A Condorcet Cycle occurs when there is a violation of transitivity in the
social preference ordering.

次のようかな?

  • A Condorcet Cycle is a cycle c in R such that (∃c in R) ⇔ ¬(transitive(R))

しかし、cycleの意味が不明(未定義)なので、やはり分からない。cycleの意味の候補として:

  1. グラフ理論の意味でのサイクル:k頂点k有向辺からなる輪状グラフCnからGへの任意の有向グラフ射。
  2. グラフ理論的だが、狭義のサイクル:Cnからの写像(グラフ射)で、辺パートが単射なもの。
  3. ホモロジー的なサイクル:チェーン複体を作って、境界作用素の核の要素。

想像では、グラフ理論的な狭義のサイクルであって、さらにグラフ射として頂点パートが全単射であることを要求しているような気もする。それは他の記述からの僕の推測である。推測させる点でダメ。

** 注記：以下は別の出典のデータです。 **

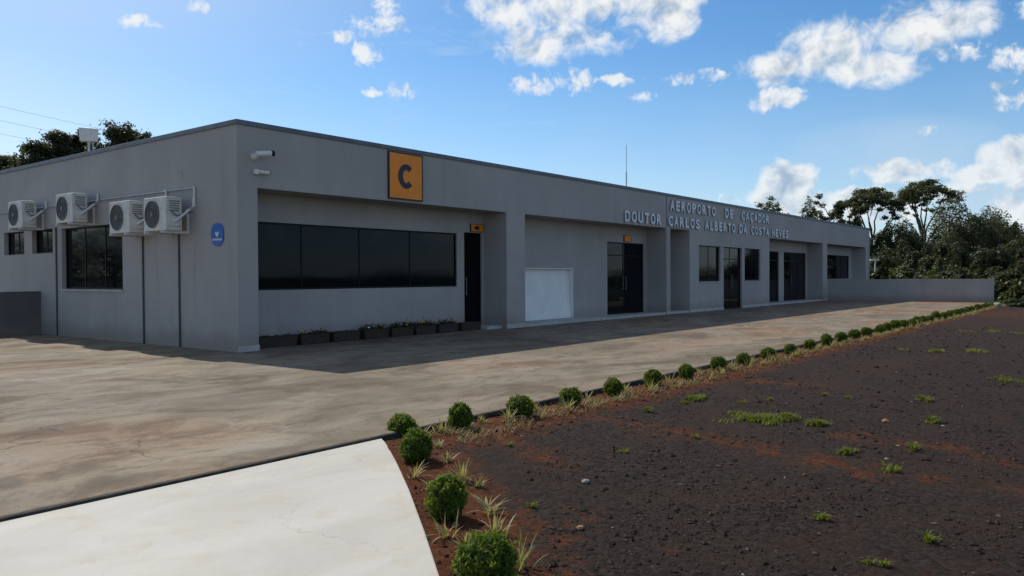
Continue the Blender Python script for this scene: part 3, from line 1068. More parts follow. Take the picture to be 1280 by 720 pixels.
# ------------------------------------------------------------------ condensers on the side wall
def condenser():
    """fan side faces -X; origin on the wall, at the foot of the casing, at its middle"""
    t = thing('condenser', 'x', 'air conditioner')
    hw, x0, x1, hh = 0.40, -0.50, -0.19, 0.62
    mb = MB()
    mb.box(x0, x1, -hw, hw, 0, hh)
    mb.build('casing', M['offwhite'], t, bevel=0.012)
    # round fan opening: dark disc, ring, spokes
    cy, cz, r = 0.085, hh*0.5, 0.245
    mb = MB()
    n = 32
    pts = [(cy+r*math.cos(2*math.pi*k/n), cz+r*math.sin(2*math.pi*k/n)) for k in range(n)]
    mb.prism(pts, lambda u, v, q: (x0-q, u, v), 0.001, 0.004)
    fan = mb.build('fan_grille', M['dark'], t)
    mb = MB()
    for rr in (0.25, 0.19, 0.13, 0.065):
        mb.tube([(x0-0.010, cy+rr*math.cos(2*math.pi*k/24), cz+rr*math.sin(2*math.pi*k/24)) for k in range(25)], 0.005 if rr < 0.25 else 0.011, 5, cap=False)
    for k in range(10):
        a = 2*math.pi*k/10
        mb.tube([(x0-0.012, cy+0.03*math.cos(a), cz+0.03*math.sin(a)), (x0-0.012, cy+0.25*math.cos(a), cz+0.25*math.sin(a))], 0.0035, 4)
    mb.tube([(x0-0.005, cy, cz), (x0-0.018, cy, cz)], 0.045, 14)
    mb.build('guard', M['guard'], fan)
    mb = MB()
    mb.box(x0-0.004, x0-0.0005, -hw+0.03, -hw+0.13, hh-0.12, hh-0.07)
    mb.build('badge', M['steel'], t)
    # valve cover with pipes on the end that faces the corner
    mb = MB()
    mb.box(x0+0.10, x1-0.02, -hw-0.035, -hw-0.001, 0.08, 0.26)
    mb.build('valve_cover', M['offwhite'], t, bevel=0.006)
    mb = MB()
    for k in range(5):
        mb.box(x0+0.06, x1-0.05, -hw-0.006, -hw-0.0005, 0.36+k*0.042, 0.376+k*0.042)
    mb.build('vent', M['dark'], t)
    mb = MB()
    mb.tube([(-0.36, -hw-0.04, 0.16), (-0.30, -hw-0.09, 0.22), (-0.12, -hw-0.12, 0.38), (-0.035, -hw-0.13, 0.46), (-0.03, -hw-0.13, 0.62)], 0.024, 8)
    mb.build('pipe', M['white'], t)
    mb = MB()
    mb.tube([(-0.40, -hw-0.02, 0.35), (-0.33, -hw-0.07, 0.27), (-0.22, -hw-0.08, 0.30), (-0.03, -hw-0.10, 0.36)], 0.011, 6)
    mb.build('cable', M['dark'], t)
    for s in (-1, 1):
        mb = MB()
        y = s*0.30
        mb.box(-0.54, -0.001, y-0.018, y+0.018, -0.045, -0.004)
        mb.box(-0.035, -0.001, y-0.018, y+0.018, -0.004, 0.42)
        mb.build('bracket', M['white'], t)
    return t


ac = condenser()
LAB = ['white condenser nearest the building corner, beside the blue plaque', 'white condenser second from the building corner, at the window edge',
       'white condenser mounted higher, above the left edge of the large side window', 'white condenser farthest along the side wall, above the small windows']
for i, (y, z) in enumerate(((1.88, 2.185), (3.235, 2.195), (5.66, 2.51), (8.25, 2.51))):
    o = ac if i == 0 else copy_tree(ac)
    o.location = (0, y, z)
    tag(o, LAB[i], 'air conditioner', 'condensers on the side wall')

for y, z1, lab in ((1.91, 2.14, 'thin dark drain pipe below the condenser nearest the corner'), (3.27, 2.15, 'thin dark drain pipe beside the large side window'),
                   (7.25, 2.5, 'thin dark drain pipe between the large and small side windows')):
    mb = MB()
    mb.tube([(-0.02, y, 0.0), (-0.02, y, z1)], 0.018, 8)
    dp = mb.build('drain_pipe', M['pipe'])
    tag(dp, lab, 'pipe', 'drain pipes on the side wall')
t = thing('conduit', 'thin grey conduit running along the side wall above the condensers', 'conduit')
mb = MB()
mb.tube([(-0.025, 11.5, 3.0), (-0.025, 8.9, 3.0), (-0.025, 6.4, 2.99), (-0.025, 1.36, 2.985)], 0.014, 8)
mb.build('tube', M['steel'], t)
mb = MB()
mb.tube([(-0.025, 1.36, 3.0), (-0.025, 1.335, 2.985), (-0.025, 1.335, 2.63)], 0.022, 8)
mb.build('elbow', M['white'], t)
mb = MB()
mb.tube([(-0.025, 2.36, 2.985), (-0.025, 2.30, 2.985)], 0.034, 8)
mb.tube([(-0.025, 2.33, 2.985), (-0.025, 2.33, 2.84)], 0.02, 8)
mb.build('fitting', M['white'], t)
# wire loop left high on the side wall
mb = MB()
q = on(226, 217, 0, 0)
mb.tube([(-0.02, q[1]+0.07*math.cos(k*0.5), q[2]+0.06*math.sin(k*0.5)) for k in range(11)], 0.006, 5)
tag(mb.build('wire_loop', M['steel']), 'small loose wire loop high on the side wall near the corner', 'wire')

# ------------------------------------------------------------------ cameras at the corner
t = thing('security_camera', 'larger white bullet camera at the top of the corner pillar', 'camera', (0.33, 0, 3.47))
mb = MB()
mb.tube([(0, -0.001, 0), (0, -0.03, 0)], 0.062, 16)
mb.tube([(0, -0.03, 0), (0, -0.09, 0.0), (0.03, -0.12, 0.02)], [0.055, 0.05, 0.035], 12)
mb.build('mount', M['white'], t, smooth=False)
mb = MB()
d = Vector((0.93, -0.36, 0.10)).normalized()
p0 = Vector((-0.04, -0.13, 0.03))
mb.tube([p0, p0+d*0.28], 0.048, 16)
mb.build('body', M['white'], t)
mb = MB()
mb.tube([p0+d*0.281, p0+d*0.33], 0.052, 16)
mb.build('lens', M['lens'], t)
t = thing('security_camera', 'smaller white sensor camera below the bullet camera on the pillar', 'camera', (0.36, 0, 3.20))
mb = MB()
mb.box(-0.04, 0.05, -0.06, -0.001, -0.045, 0.045)
mb.build('mount', M['white'], t, bevel=0.008)
mb = MB()
mb.tube([(0.05, -0.05, 0.0), (0.24, -0.09, -0.005)], 0.034, 12)
mb.build('body', M['offwhite'], t)
mb = MB()
mb.tube([(0.241, -0.0905, -0.005), (0.252, -0.093, -0.005)], 0.03, 12)
mb.build('lens', M['lens'], t)

# ------------------------------------------------------------------ antenna mast on the roof
q0, q1 = on(783, 233, 1, 4.0), on(783, 181, 1, 4.0)
t = thing('antenna_mast', 'thin steel antenna mast standing on the flat roof', 'antenna', (q0[0], 4.0, 3.68))
mb = MB()
mb.tube([(0, 0, 0), (0, 0, 1.9)], 0.028, 8)
mb.tube([(0, 0, 1.9), (0, 0, q1[2]-3.68)], 0.014, 6)
mb.build('mast', M['steel'], t)
mb = MB()
mb.box(-0.12, 0.12, -0.12, 0.12, 0.001, 0.03)
mb.build('base', M['steel'], t)


# ------------------------------------------------------------------ planter boxes with flowers
def leaf_quads(P, N, size, jit=0.8, aspect=0.5):
    """one pointed leaf per point: N are rough normals"""
    n = len(P)
    nn = N+rng.normal(0, jit, (n, 3))
    nn /= np.linalg.norm(nn, axis=1, keepdims=True)
    t = np.cross(nn, rng.normal(0, 1, (n, 3)))
    t /= np.linalg.norm(t, axis=1, keepdims=True)
    b_ = np.cross(nn, t)
    s = size*rng.uniform(0.65, 1.3, (n, 1)) if np.isscalar(size) else size
    V = np.stack([P-t*s, P+b_*s*aspect, P+t*s, P-b_*s*aspect], 1).reshape(-1, 3)
    Fc = np.arange(4*n).reshape(n, 4)
    return V, Fc


PX = [(324, 373), (376, 413), (417, 451), (456, 487), (490, 518), (520, 546), (549, 574), (577, 602)]
PLANT_DESC = [('with a low sprig of leaves, against the corner pillar', 0.35, []), ('with one yellow bloom at its left end', 0.6, [('petal_y', 2)]), ('nearly bare, second to the right of the corner box', 0.15, []),
              ('with a red and a white bloom', 0.9, [('petal_r', 3), ('petal_w', 2)]), ('with the most yellow flowers', 1.0, [('petal_y', 5)]), ('with leafy plants and orange flowers', 1.0, [('petal_r', 1), ('petal_y', 3)]),
              ('with a small yellowish plant, left of the last box', 0.8, [('petal_y', 2)]), ('bare, standing right in front of the single door', 0.0, [])]
for (a, b_), (desc, lush, blooms) in zip(PX, PLANT_DESC):
    ya, yb = 0.31, 0.55
    xa, xb = on(a, 425, 1, ya)[0], on(b_, 410, 1, ya)[0]
    xa = max(xa, 0.44)
    t = thing('planter_box', 'dark brown planter box '+desc, 'planter', ((xa+xb)/2, (ya+yb)/2, 0.001), group='planter boxes under the window band')
    hw = (xb-xa)/2-0.008
    mb = MB()
    hh = 0.20
    o1 = [(-hw, -0.12), (hw, -0.12), (hw, 0.12), (-hw, 0.12)]
    mb.add([(u*0.93, v*0.85, 0.0) for u, v in o1]+[(u, v, hh) for u, v in o1]+[(u*0.97, v*0.86, hh) for u, v in o1]+[(u*0.96, v*0.82, hh-0.03) for u, v in o1],
           [(3, 2, 1, 0)]+[(k, (k+1) % 4, 4+(k+1) % 4, 4+k) for k in range(4)]+[(4+k, 4+(k+1) % 4, 8+(k+1) % 4, 8+k) for k in range(4)]+[(8+k, 8+(k+1) % 4, 12+(k+1) % 4, 12+k) for k in range(4)]+[(12, 13, 14, 15)])
    mb.build('box', M['planter'], t)
    if lush > 0:
        n = int(520*max(lush, 0.4))
        P = np.stack([rng.uniform(-hw*0.9, hw*0.9, n), rng.uniform(-0.09, 0.09, n), hh-0.02+np.abs(rng.normal(0, 0.055, n))*lush], 1)
        cl = rng.uniform(-hw*0.8, hw*0.8, 4)
        P[:, 0] = np.where(rng.random(n) < 0.7, cl[rng.integers(0, 4, n)]+rng.normal(0, 0.06, n), P[:, 0])
        P[:, 0] = np.clip(P[:, 0], -hw, hw)
        V, Fc = leaf_quads(P, np.tile([0, -0.3, 1.0], (n, 1)), 0.028, 0.9)
        raw('plant', V, Fc, M['crown'], t)
        for mt, k in blooms:
            for _ in range(k):
                mb = MB()
                c = Vector((rng.uniform(-hw*0.8, hw*0.8), rng.uniform(-0.09, 0.05), hh+rng.uniform(0.02, 0.09)))
                for j in range(7):
                    a2 = j*2*math.pi/7
                    u = Vector((math.cos(a2), math.sin(a2)*0.6-0.3, 0.5+0.5*math.sin(a2)))
                    w2 = Vector((-math.sin(a2), 0.2, math.cos(a2)))
                    mb.add([c, c+u*0.018+w2*0.012, c+u*0.030, c+u*0.018-w2*0.012], [(0, 1, 2, 3)])
                mb.build('flower', M[mt], t)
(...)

上の定義を見ると、「コンドルセ・サイクルとは…である」という形ではなくて、「コンドルセ・サイクルが生じる〈occurs〉のは、… のときである」になっていて、コンドルセ・サイクルの発生原因、発生状況を記述してるだけで、コンドルセ・サイクルそのものが何であるかは定義してない。それを「定義」と呼んでいる -- ダメだなー。

例があるのはいいのだが、例のなかに、定義や証明の細部を推測する情報を入れている。例がないと、定義や証明を理解できないのは良くない。